There are two major ways this can come to be. One is that we can allow developers to develop whatever architecture they want without subjecting it to a planning process. The end product of this is the ad hoc or accidental changes that so characterize the as built architectures we find. The other way, which is as common, is to allow an architectural group to define an architecture without requiring that they determine how we get from where we are to where we want to be. Someone once said, “Action without planning is folly but planning without action is futile.” The architect who does architectural work without doing any planning is really just participating in an exercise in futility.
An intentional architecture requires a desired “to be” state, where some aspect of software development, maintenance or operation is better than it currently is. There are many potential aspects to the better state in the “to be” architecture: it could be less risky, it could be more productive, it could scale better, it could be more flexible, it could be easier for end-users to use, it could be more consistent, etc.

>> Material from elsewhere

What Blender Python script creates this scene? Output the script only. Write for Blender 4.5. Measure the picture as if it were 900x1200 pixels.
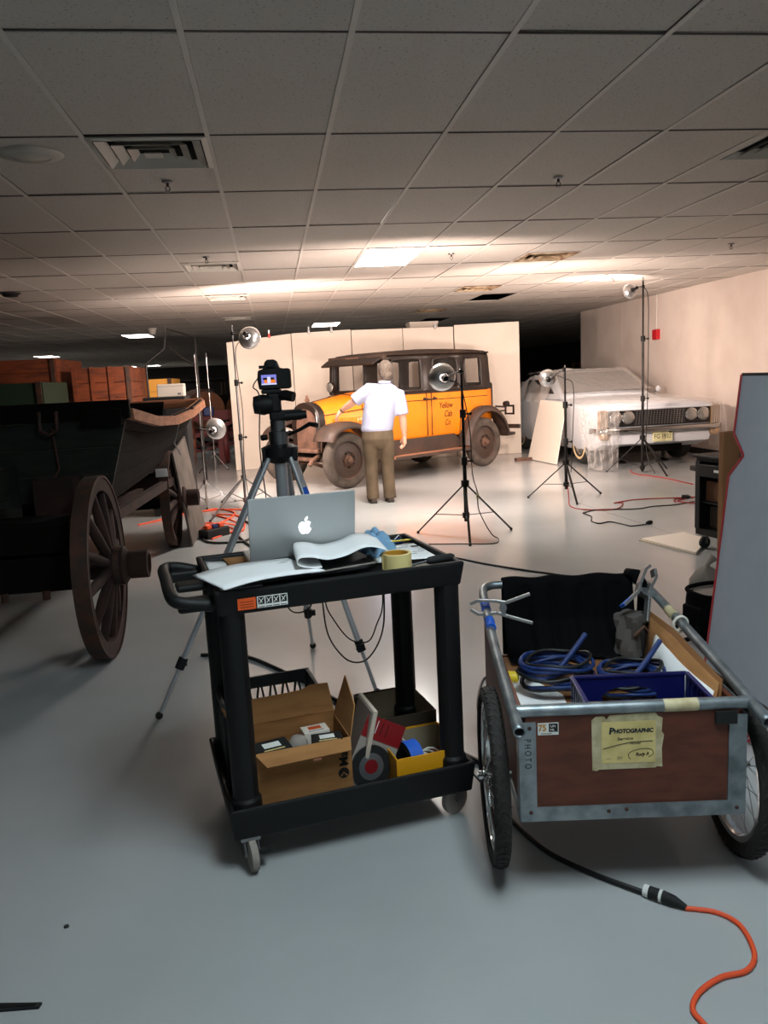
import bpy, bmesh, math, random
from mathutils import Vector as V, Matrix as MX
random.seed(11)
PI = math.pi; R = math.radians
for _o in list(bpy.data.objects): bpy.data.objects.remove(_o)
SC = bpy.context.scene; COL = SC.collection

# ------------------------------------------------------------------ camera
cam_d = bpy.data.cameras.new('camera'); cam = bpy.data.objects.new('camera', cam_d); COL.objects.link(cam)
PITCH, YAW, ROLL, FPX = 0.16485742, 0.12970957, -0.04983396, 940.28
fw = V((math.sin(YAW)*math.cos(PITCH), math.cos(YAW)*math.cos(PITCH), -math.sin(PITCH)))
rx = fw.cross(V((0, 0, 1))).normalized(); up = rx.cross(fw)
rx2 = rx*math.cos(ROLL)+up*math.sin(ROLL); up2 = -rx*math.sin(ROLL)+up*math.cos(ROLL)
cm = MX((rx2, up2, -fw)).transposed().to_4x4(); cm.translation = V((0, 0, 1.5)); cam.matrix_world = cm
cam_d.sensor_fit = 'VERTICAL'; cam_d.sensor_height = 36; cam_d.lens = 36*FPX/1200; cam_d.clip_start = .05; cam_d.clip_end = 200
SC.camera = cam

# ------------------------------------------------------------------ world, exposure
w = bpy.data.worlds.new('world'); SC.world = w; w.use_nodes = True
w.node_tree.nodes['Background'].inputs[0].default_value = (.05, .05, .055, 1); w.node_tree.nodes['Background'].inputs[1].default_value = .2
SC.view_settings.view_transform = 'Standard'; SC.view_settings.look = 'None'; SC.view_settings.gamma = 1; SC.view_settings.exposure = 0
SC.view_settings.use_curve_mapping = False

# light levels (used by the lamps built further down)
WARM = (1.0, .80, .70); FLUO = (1.0, .93, .86); COOL = (.79, .94, 1.0)
LAMP_W = dict(front=280, middle=320, tall=230, left=360, low=160)
MAIN_E = 68.0       # the panel over the cab
PANEL_E = 16.0      # lit ceiling panels in the hall
NEAR_E = 26.0        # cool panels over the aisle behind the photographer

# ------------------------------------------------------------------ materials
def s(r, g, b):
    f = lambda c: (c/255/12.92) if c/255 <= .04045 else ((c/255+.055)/1.055)**2.4
    return (f(r), f(g), f(b), 1)
MAT = {}
def mat(name, col, rough=.5, metal=0, col2=None, ns=8, lo=.4, hi=.65, bump=0, bs=60, spec=.5, emit=None, es=1, stretch=None, coat=0, alpha=1, rand=0):
    m = bpy.data.materials.new(name); m.use_nodes = True; nt = m.node_tree; b = nt.nodes['Principled BSDF']
    b.inputs['Base Color'].default_value = col; b.inputs['Roughness'].default_value = rough; b.inputs['Metallic'].default_value = metal
    b.inputs['Specular IOR Level'].default_value = spec; b.inputs['Coat Weight'].default_value = coat; b.inputs['Alpha'].default_value = alpha
    if emit: b.inputs['Emission Color'].default_value = emit; b.inputs['Emission Strength'].default_value = es
    tc = nt.nodes.new('ShaderNodeTexCoord'); out = tc.outputs['Object']
    if stretch:
        mp = nt.nodes.new('ShaderNodeMapping'); mp.inputs['Scale'].default_value = stretch; nt.links.new(out, mp.inputs[0]); out = mp.outputs[0]
    if col2:
        n = nt.nodes.new('ShaderNodeTexNoise'); n.inputs['Scale'].default_value = ns; n.inputs['Detail'].default_value = 6; nt.links.new(out, n.inputs['Vector'])
        mr = nt.nodes.new('ShaderNodeMapRange'); mr.inputs[1].default_value = lo; mr.inputs[2].default_value = hi; nt.links.new(n.outputs['Fac'], mr.inputs[0])
        mx = nt.nodes.new('ShaderNodeMix'); mx.data_type = 'RGBA'; mx.inputs[6].default_value = col; mx.inputs[7].default_value = col2
        nt.links.new(mr.outputs[0], mx.inputs[0]); nt.links.new(mx.outputs[2], b.inputs['Base Color'])
    if rand:
        oi = nt.nodes.new('ShaderNodeObjectInfo'); hs = nt.nodes.new('ShaderNodeHueSaturation'); mr = nt.nodes.new('ShaderNodeMapRange')
        mr.inputs[3].default_value = 1-rand; mr.inputs[4].default_value = 1+rand; nt.links.new(oi.outputs['Random'], mr.inputs[0]); nt.links.new(mr.outputs[0], hs.inputs['Value'])
        if col2: nt.links.new(mx.outputs[2], hs.inputs['Color'])
        else: hs.inputs['Color'].default_value = col
        nt.links.new(hs.outputs[0], b.inputs['Base Color'])
    if bump:
        n2 = nt.nodes.new('ShaderNodeTexNoise'); n2.inputs['Scale'].default_value = bs; n2.inputs['Detail'].default_value = 4; nt.links.new(out, n2.inputs['Vector'])
        bp = nt.nodes.new('ShaderNodeBump'); bp.inputs['Strength'].default_value = bump; bp.inputs['Distance'].default_value = .01
        nt.links.new(n2.outputs['Fac'], bp.inputs['Height']); nt.links.new(bp.outputs[0], b.inputs['Normal'])
    MAT[name] = m; return m
def film(name, tint, cover, rough):          # clear sheet: part see-through, part glossy / milky
    m = bpy.data.materials.new(name); m.use_nodes = True; nt = m.node_tree; b = nt.nodes['Principled BSDF']; o = nt.nodes['Material Output']
    b.inputs['Base Color'].default_value = tint; b.inputs['Roughness'].default_value = rough; b.inputs['Specular IOR Level'].default_value = .8
    t = nt.nodes.new('ShaderNodeBsdfTransparent'); x = nt.nodes.new('ShaderNodeMixShader'); lw = nt.nodes.new('ShaderNodeLayerWeight'); lw.inputs[0].default_value = .35
    mr = nt.nodes.new('ShaderNodeMapRange'); mr.inputs[3].default_value = cover; mr.inputs[4].default_value = min(1, cover+.45)
    nt.links.new(lw.outputs['Facing'], mr.inputs[0]); nt.links.new(mr.outputs[0], x.inputs[0]); nt.links.new(t.outputs[0], x.inputs[1]); nt.links.new(b.outputs[0], x.inputs[2]); nt.links.new(x.outputs[0], o.inputs[0])
    MAT[name] = m; return m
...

What they all share is that it is not the same as what exists now and in order to migrate from the “as is” to the “to be” requires planning. In the nineties, we seemed able to get away with a much more simplistic view of planning. “Rip and replace” was the order of the day once you determined what the target architecture looked like. Most organizations now have far too much invested in their legacy systems to contemplate a “rip and replace” strategy to improve either their architectures or their applications. As a result, the onus is on the architects to determine incremental strategies for shifting the existing architecture to the desired one. The company must continue to run through the potentially long transition period.
The constraints of the many interim stages of the evolving architecture and applications create many challenges for the planner. In some ways, it’s much like the widening of the heavily trafficked highway: it would be quite simple to widen it, if we could merely get all this traffic off of it but given that we can’t, there is often an extremely elaborate series of detours that each has to be planned, implemented and executed. In conclusion, I think we can see that architecture desperately needs planning. Indeed, the two are inseparable. While planning can certainly live on in the absence of architecture, architecture will not make any meaningful progress in any established company without an extreme commitment to planning.